Although the peacock chair received much publicity in the late 1960s, Rococo Revival forms of wicker did not lose status as hip furniture for the youth. Singer “Mama” Cass Elliot, of the rock group The Mamas and the Papas, appeared on the cover of her 1969 solo album in a white Rococo Revival wicker platform rocking chair, which remained reminiscent of the hip style of the time. (Fig. 47) The title of the album, Bubblegum, Lemonade, and Something for Mama, displayed the lighter side of hippie culture. If the peacock chair acted as the more dominant, aggressive form of the countercultural Wicker Revival, Rococo Revival furniture represented the softer side.

Rococo Revival wicker commonly appeared in advertisements, particularly those geared toward young female audiences, when the style of the counterculture developed into the fashionable aesthetic of the 1960s and 1970s[282].

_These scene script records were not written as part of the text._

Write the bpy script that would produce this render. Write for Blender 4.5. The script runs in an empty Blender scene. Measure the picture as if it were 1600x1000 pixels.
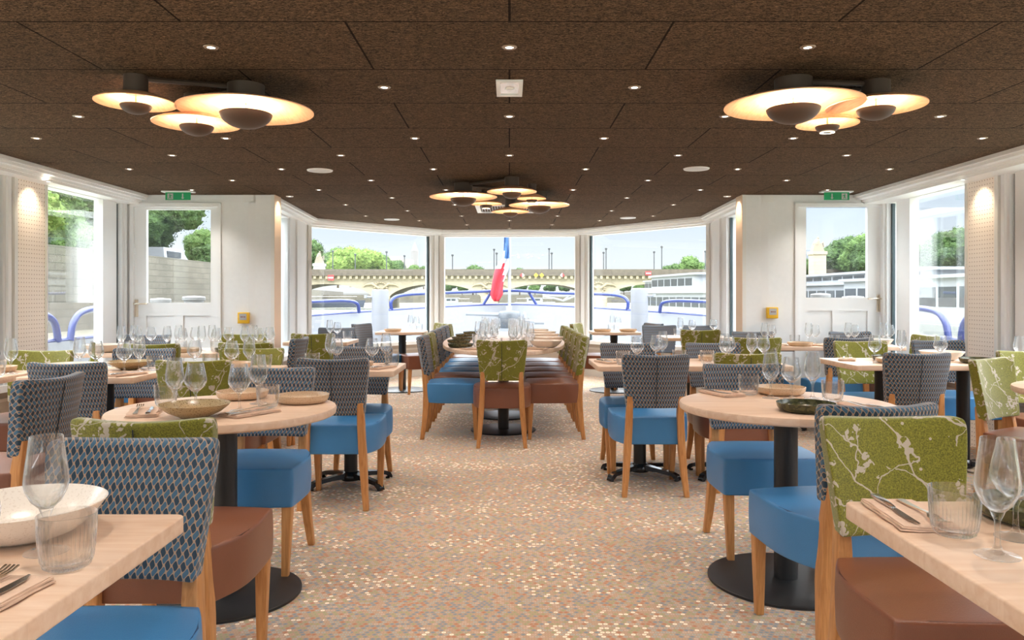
import bpy, bmesh, math, random
from mathutils import Vector, Matrix, noise
R = math.radians
S = bpy.context.scene
COL = S.collection
random.seed(7)

# ------------------------------------------------------------------ camera, world, exposure
cd = bpy.data.cameras.new('camera'); cam = bpy.data.objects.new('camera', cd); COL.objects.link(cam)
F = 1212.0; HY = 462.0; CX = 796.0
cam.location = (0, 0, 1.2); cam.rotation_euler = (R(90), 0, 0)
cd.sensor_width = 36; cd.lens = 36 * F / 1600
cd.shift_y = -(500 - HY) / 1600; cd.shift_x = (800 - CX) / 1600
cd.clip_end = 2000; cd.clip_start = 0.05
S.camera = cam
S.view_settings.view_transform = 'Standard'; S.view_settings.look = 'None'
S.view_settings.gamma = 1; S.view_settings.use_curve_mapping = False
S.view_settings.exposure = 0.52
S.cycles.transparent_max_bounces = 40
S.cycles.max_bounces = 12; S.cycles.transmission_bounces = 12; S.cycles.caustics_refractive = True
S.cycles.use_denoising = True
S.cycles.sample_clamp_indirect = 6

W = bpy.data.worlds.new('world'); S.world = W; W.use_nodes = True
nt = W.node_tree; nt.nodes.clear()
def N(nt, t, **kw):
    n = nt.nodes.new(t)
    for k, v in kw.items():
        if k.startswith('i_'):
            n.inputs[k[2:].replace('_', ' ')].default_value = v
        else: setattr(n, k, v)
    return n
def L(nt, a, b): nt.links.new(a, b)
tc = N(nt, 'ShaderNodeTexCoord'); sp = N(nt, 'ShaderNodeSeparateXYZ'); L(nt, tc.outputs['Generated'], sp.inputs[0])
rp = N(nt, 'ShaderNodeValToRGB'); L(nt, sp.outputs['Z'], rp.inputs[0])
e = rp.color_ramp.elements
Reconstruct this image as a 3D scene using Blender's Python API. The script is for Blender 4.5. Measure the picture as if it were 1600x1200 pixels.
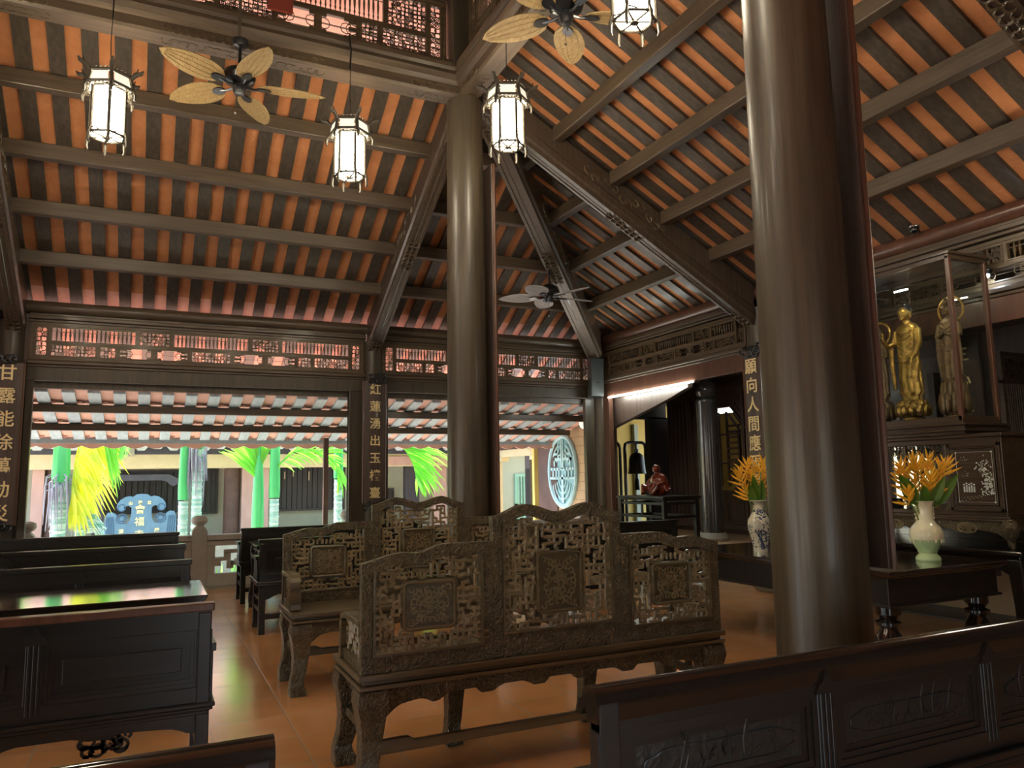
import bpy, bmesh, math, random
from mathutils import Matrix, Vector
PI = math.pi
sc = bpy.context.scene
for o in list(bpy.data.objects): bpy.data.objects.remove(o)
C = bpy.data.collections.new('hall'); sc.collection.children.link(C)

# ---------------------------------------------------------------- camera
cd = bpy.data.cameras.new('camera'); cam = bpy.data.objects.new('camera', cd); C.objects.link(cam)
cd.sensor_width = 36; cd.lens = 26.57; cd.clip_start = .05; cd.clip_end = 300
R = ((0.90353, -0.03722, 0.42683), (-0.42833, -0.11903, 0.89572), (0.01747, 0.99219, 0.12340))
mw = Matrix(((R[0][0], R[0][1], -R[0][2], 0), (R[1][0], R[1][1], -R[1][2], 0), (-0.01747, R[2][1], -R[2][2], 1.45), (0, 0, 0, 1)))
r3 = Matrix([mw[i][:3] for i in range(3)]); q = r3.to_quaternion()
cam.matrix_world = Matrix.Translation((0, 0, 1.45)) @ q.to_matrix().to_4x4()
sc.camera = cam

# ---------------------------------------------------------------- sky, sun, exposure
w = bpy.data.worlds.new('World'); sc.world = w; w.use_nodes = True
nt = w.node_tree; bg = nt.nodes['Background']
sky = nt.nodes.new('ShaderNodeTexSky'); sky.sky_type = 'NISHITA'; sky.sun_disc = False
sky.sun_elevation = math.radians(58); sky.sun_rotation = math.radians(-44); sky.air_density = 1.2; sky.dust_density = 1.5
nt.links.new(sky.outputs[0], bg.inputs[0]); bg.inputs[1].default_value = 0.9
sd = bpy.data.lights.new('sun', 'SUN'); sd.energy = 18; sd.angle = math.radians(.6); sd.color = (1, .95, .86)
so = bpy.data.objects.new('sun', sd); C.objects.link(so)
so.rotation_euler = Vector((0.33, -0.34, -0.88)).to_track_quat('-Z', 'Y').to_euler()   # comes over the courtyard from beyond it
LANT = 31.0      # lantern panel emission
sc.view_settings.view_transform = 'Standard'; sc.view_settings.look = 'None'
sc.view_settings.exposure = 0.55; sc.view_settings.gamma = 1; sc.view_settings.use_curve_mapping = False
try: sc.cycles.max_bounces = 8; sc.cycles.transparent_max_bounces = 16; sc.cycles.sample_clamp_indirect = 6
except Exception: pass

# ---------------------------------------------------------------- helpers
def lim(a, b, n): return [a + (b - a) * i / n for i in range(n + 1)]
WARP = [None]
class MB:
    def __init__(s): s.v = []; s.f = []; s.m = Matrix()
    def add(s, vs, fs):
        k = len(s.v); s.v += [tuple(s.m @ Vector(p)) for p in vs]; s.f += [tuple(i + k for i in f) for f in fs]; return s
    def box(s, x0, x1, y0, y1, z0, z1):
        x0, x1 = min(x0, x1), max(x0, x1); y0, y1 = min(y0, y1), max(y0, y1); z0, z1 = min(z0, z1), max(z0, z1)
        return s.add([(x0, y0, z0), (x1, y0, z0), (x1, y1, z0), (x0, y1, z0), (x0, y0, z1), (x1, y0, z1), (x1, y1, z1), (x0, y1, z1)],
              [(0, 3, 2, 1), (4, 5, 6, 7), (0, 1, 5, 4), (1, 2, 6, 5), (2, 3, 7, 6), (3, 0, 4, 7)])
    def prism(s, pts, a0, a1, axis='y'):        # outline pts (2d) swept from a0 to a1 along axis
        def P(p, a):
            return {'y': (p[0], a, p[1]), 'x': (a, p[0], p[1]), 'z': (p[0], p[1], a)}[axis]
        n = len(pts); vs = [P(p, a0) for p in pts] + [P(p, a1) for p in pts]
        fs = [tuple(range(n))[::-1], tuple(range(n, 2 * n))] + [(i, (i + 1) % n, n + (i + 1) % n, n + i) for i in range(n)]
        return s.add(vs, fs)
    def quadpr(s, p0, p1, p2, p3, d):           # slab: four points and the offset d
        d = Vector(d); a = [Vector(p) for p in (p0, p1, p2, p3)]
        return s.add([tuple(p) for p in a] + [tuple(p + d) for p in a], [(0, 3, 2, 1), (4, 5, 6, 7), (0, 1, 5, 4), (1, 2, 6, 5), (2, 3, 7, 6), (3, 0, 4, 7)])
    def tube(s, path, r, n=8, cap=True, closed=False, flat=1.0):
        path = [Vector(p) for p in path]; m = len(path)
        rr = r if isinstance(r, (list, tuple)) else [r] * m
        vs = []; fs = []; up = None
        for i, p in enumerate(path):
            if closed: t = path[(i + 1) % m] - path[i - 1]
            else: t = path[min(i + 1, m - 1)] - path[max(i - 1, 0)]
            if t.length < 1e-9: t = Vector((0, 0, 1))
            t.normalize()
            if up is None:
                up = Vector((0, 0, 1)) if abs(t.z) < .9 else Vector((1, 0, 0))
            u = (up - t * up.dot(t)).normalized(); b = t.cross(u); up = u
            for k in range(n):
                a = 2 * PI * (k + .5) / n
                vs.append(tuple(p + (u * math.cos(a) * flat + b * math.sin(a)) * rr[i]))
        L = m if closed else m - 1
        for i in range(L):
            for k in range(n):
                a = i * n + k; b2 = i * n + (k + 1) % n; c = ((i + 1) % m) * n
                fs.append((a, b2, c + (k + 1) % n, c + k))
        if cap and not closed:
            fs.append(tuple(range(n))[::-1]); fs.append(tuple(range((m - 1) * n, m * n)))
        return s.add(vs, fs)
    def lathe(s, prof, c=(0, 0, 0), n=24, a0=0., ripple=None):
        vs = []; fs = []
        for j, (r, z) in enumerate(prof):
            for k in range(n):
                a = a0 + 2 * PI * k / n; q = r * (1 + (ripple(a, j / max(1, len(prof) - 1)) if ripple else 0))
                vs.append((c[0] + q * math.cos(a), c[1] + q * math.sin(a), c[2] + z))
        for j in range(len(prof) - 1):
            for k in range(n): fs.append((j * n + k, j * n + (k + 1) % n, (j + 1) * n + (k + 1) % n, (j + 1) * n + k))
        fs.append(tuple(range(n))[::-1]); fs.append(tuple(range((len(prof) - 1) * n, len(prof) * n)))
        return s.add(vs, fs)
    def ell(s, c, r, n=14, m=10):
        if not isinstance(r, (tuple, list)): r = (r, r, r)
        vs = []; fs = []
        for j in range(m + 1):
            t = PI * j / m
            for k in range(n):
                a = 2 * PI * k / n; q = max(math.sin(t), 1e-3)
                vs.append((c[0] + r[0] * q * math.cos(a), c[1] + r[1] * q * math.sin(a), c[2] - r[2] * math.cos(t)))
        for j in range(m):
            for k in range(n): fs.append((j * n + k, j * n + (k + 1) % n, (j + 1) * n + (k + 1) % n, (j + 1) * n + k))
        fs.append(tuple(range(n))[::-1]); fs.append(tuple(range(m * n, (m + 1) * n)))
        return s.add(vs, fs)
    def frame(s, x0, x1, z0, z1, y0, y1, w):    # rectangular frame in the xz plane
        s.box(x0, x1, y0, y1, z0, z0 + w); s.box(x0, x1, y0, y1, z1 - w, z1)
        s.box(x0, x0 + w, y0, y1, z0 + w, z1 - w); return s.box(x1 - w, x1, y0, y1, z0 + w, z1 - w)
    def ring(s, c, r, t, axis='y', n=12, k=5, a0=0., a1=2 * PI):
        full = abs(a1 - a0 - 2 * PI) < 1e-6; pts = []
        for i in range(n if full else n + 1):
            a = a0 + (a1 - a0) * i / n; x, z = r * math.cos(a), r * math.sin(a)
            pts.append({'y': (c[0] + x, c[1], c[2] + z), 'x': (c[0], c[1] + x, c[2] + z), 'z': (c[0] + x, c[1] + z, c[2])}[axis])
        return s.tube(pts, t, k, closed=full)
    def build(s, name, mat, parent=None, smooth=False, bevel=0, label=None):
        if WARP[0]: s.v = [(a, b, WARP[0](c)) for a, b, c in s.v]
        off = Vector(parent.get('_o', (0, 0, 0))) if parent is not None else Vector((0, 0, 0))
        me = bpy.data.meshes.new(name); me.from_pydata([tuple(Vector(p) - off) for p in s.v], [], s.f); me.update()
        bm = bmesh.new(); bm.from_mesh(me); bmesh.ops.recalc_face_normals(bm, faces=bm.faces); bm.to_mesh(me); bm.free()
        if smooth:
            for p in me.polygons: p.use_smooth = True
            try: me.set_sharp_from_angle(angle=math.radians(38))
            except Exception: pass
        me.materials.append(mat); o = bpy.data.objects.new(name, me); C.objects.link(o)
        if parent is not None: o.parent = parent; o['_o'] = tuple(off)
        else: o['_o'] = (0., 0., 0.)
        if bevel:
            md = o.modifiers.new('Bevel', 'BEVEL'); md.width = bevel; md.segments = 2; md.limit_method = 'ANGLE'; md.angle_limit = math.radians(50)
        if label: o['label'] = label
        return o
def thing(name, label, cat, loc=(0, 0, 0), group=None):
    o = bpy.data.objects.new(name, None); C.objects.link(o); o.location = loc; o['_o'] = tuple(float(a) for a in loc)
    o.empty_display_size = .1; o['label'] = label; o['category'] = cat
    if group: o['group'] = group
    return o
def tag(o, label, cat, group=None, kind=None):
    o['label'] = label; o['category'] = cat
    if group: o['group'] = group
    if kind: o['kind'] = kind
    return o
def rebase(o, loc):                              # move a one-mesh thing's origin to its base
    o.data.transform(Matrix.Translation(-Vector(loc))); o.location = loc; o['_o'] = tuple(loc); return o
def struct(mb, name, mat, parent=None, **k):
    o = mb.build(name, mat, parent, **k)
    if parent is None: o['kind'] = 'structure'
    return o
def dup(root, loc=None, rotz=None, label=None):
    def rec(o, par):
        c = o.copy(); C.objects.link(c)
        if par: c.parent = par
        for ch in o.children: rec(ch, c)
        return c
    r = rec(root, None)
    if loc is not None: r.location = loc
    if rotz is not None: r.rotation_euler = (0, 0, rotz)
    if label: r['label'] = label
    return r
def remesh(o, v, sm=3):
    a = o.modifiers.new('Remesh', 'REMESH'); a.mode = 'VOXEL'; a.voxel_size = v; a.use_smooth_shade = True
    b = o.modifiers.new('Smooth', 'SMOOTH'); b.factor = .5; b.iterations = sm

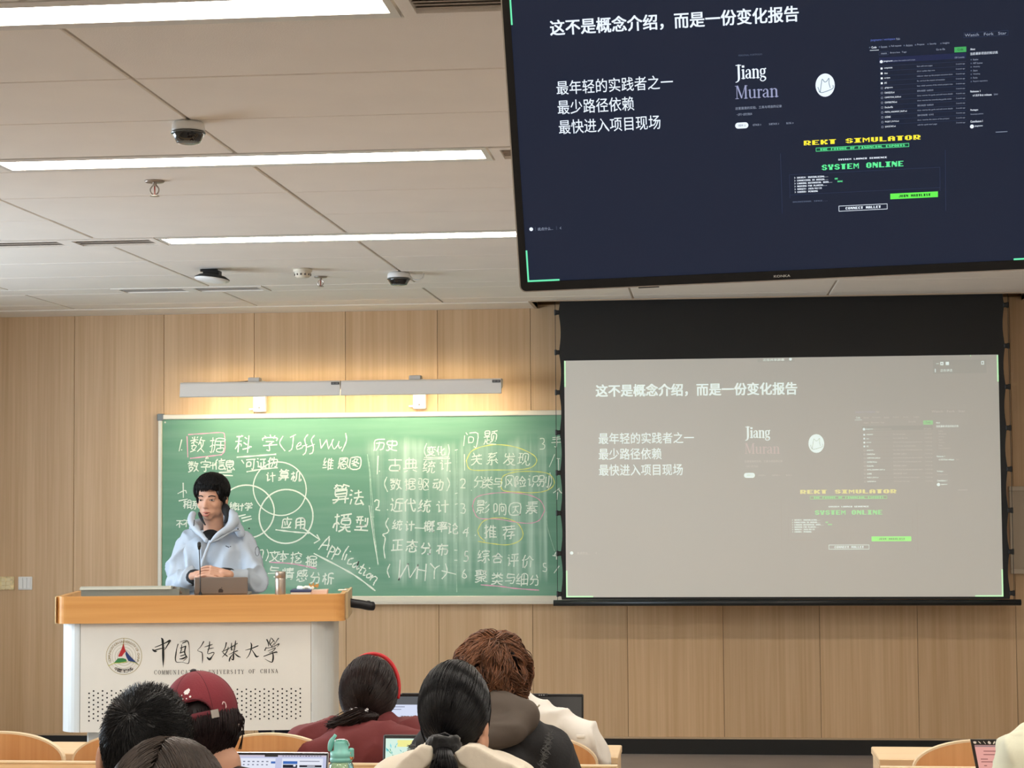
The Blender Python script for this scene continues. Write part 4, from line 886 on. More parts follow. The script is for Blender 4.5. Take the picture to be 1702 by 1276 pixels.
ox = Vector(((xrr-xl)/1920, 0, 0)); oz = Vector((0, 0, -(zt_-zb_)/1080)); slide(sc, Vector((xl, SY-.0026, zt_)), ox, oz, Vector((0, -1, 0)), False)

# ================================================================ LECTERN
lec = thing('lectern', 'wide white lectern with orange wood rim and university emblem on its front', 'lectern', (-2.43, 9.3, 0))
LYF = 9.0
_pv = Vector((-2.43, LYF, 0)); _M4 = Matrix.Translation(_pv) @ Matrix.Rotation(.14, 4, 'Z') @ Matrix.Translation(-_pv); _M4i = _M4.inverted()
def atl(x, y, Y):
    """like at(), for the lectern before it is turned"""
    d = _M4i.to_3x3() @ (FW + RT*((x-851)/F_PX) - UP*((y-638)/F_PX)); o = _M4i @ Vector((0, 0, CAM_Z)); t = (Y-o.y)/d.y
    return o+d*t
m_lw = mat('lectern_white', (234, 229, 218), rough=.45, var=.01)
m_orange = wood('rim_veneer', (212, 148, 80), (232, 172, 104), rough=.32, axis='x', scale=.6, objrand=0)
m_lmetal = mat('lectern_metal', (222, 226, 224), rough=.35, metal=.15)
px0, px1, pz0, pz1 = atl(106, 1100, LYF+.1).x, atl(556, 1100, LYF+.1).x, .517, 1.04
def rounded(x0, x1, y0, y1, r, k=7):
    P = []
    for cx, cy, a0 in ((x0+r, y0+r, 180), (x1-r, y0+r, 270)):
        for i in range(k+1): a = math.radians(a0+90*i/k); P.append((cx+r*math.cos(a), cy+r*math.sin(a)))
    return P+[(x1, y1), (x0, y1)]
sa, sb = atl(133, 1100, LYF).x, atl(517, 1100, LYF).x
MB().box((sa+.0015, LYF-.0, pz0), (sb-.0015, LYF+.02, pz1)).obj('front_panel', m_lw, lec)
for x0, x1, sg in ((px0, sa, -1), (sb, px1, 1)):
    R = abs(x1-x0)
    if sg < 0: P = [(x1-.001, LYF)]+[(x0+R-R*math.sin(a), LYF+R-R*math.cos(a)) for a in np.linspace(.1, math.pi/2, 9)]+[(x0, LYF+.50), (x0+.012, LYF+.50), (x0+.012, LYF+R)]+[(x0+R-(R-.012)*math.sin(a), LYF+R-(R-.012)*math.cos(a)) for a in np.linspace(math.pi/2-.1, .1, 7)]+[(x1-.001, LYF+.012)]
    else: P = [(x0+.001, LYF)]+[(x1-R+R*math.sin(a), LYF+R-R*math.cos(a)) for a in np.linspace(.1, math.pi/2, 9)]+[(x1, LYF+.50), (x1-.012, LYF+.50), (x1-.012, LYF+R)]+[(x1-R+(R-.012)*math.sin(a), LYF+R-(R-.012)*math.cos(a)) for a in np.linspace(math.pi/2-.1, .1, 7)]+[(x0+.001, LYF+.012)]
    MB().prism(P, 'z', pz0, pz1).obj('corner_panel', m_lmetal, lec, False)
MB().prism(rounded(px0+.015, px1-.015, LYF+.015, LYF+.50, .09), 'z', pz0+.01, pz0+.03).obj('cabinet_floor', m_lmetal, lec)
rx0, rx1, rz0, rz1 = atl(94, 1010, LYF).x, atl(574, 1010, LYF+.05).x, 1.034, 1.163
def band(o, i_, z0, z1):
    n = len(o); return MB().add([(x, y, z1) for x, y in o]+[(x, y, z1) for x, y in i_]+[(x, y, z0) for x, y in o]+[(x, y, z0) for x, y in i_], [q for k in range(n-1) for q in ((k, k+1, n+k+1, n+k), (2*n+k, 3*n+k, 3*n+k+1, 2*n+k+1), (k, 2*n+k, 2*n+k+1, k+1), (n+k, n+k+1, 3*n+k+1, 3*n+k))]+[(0, n, 3*n, 2*n), (n-1, 3*n-1, 4*n-1, 2*n-1)])
def ushape(x0, x1, y0, y1, r): P = rounded(x0, x1, y0, y1, r); return [P[-1]]+P[:-1]
band(ushape(rx0, rx1, LYF-.03, LYF+.53, .05), ushape(rx0+.025, rx1-.025, LYF-.005, LYF+.53, .03), rz0, rz1).obj('wood_rim', m_orange, lec)
TZ = rz1-.025
MB().prism(rounded(rx0+.0255, rx1-.0255, LYF-.004, LYF+.53, .03), 'z', TZ-.03, TZ).obj('desktop', wood('desktop_veneer', (214, 160, 104), (230, 180, 124), axis='x', scale=.6), lec)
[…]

The adoption of wicker and peacock chairs by the youth and Black Panther party caught the attention of the media and advertising companies, which sought to gain the interest of the hip demographic. The youth movement’s preference for wicker, therefore, led to a change in the movement of fashion trends, in which stylistic tropes moved upward from a younger, more marginal demographic to the mainstream. Although the Wicker Revival already gained national recognition as an official development among decorators, the presence of wicker as hip furniture for album covers, and the controversial symbolism that the peacock chair acquired, helped move wicker further into the spotlight.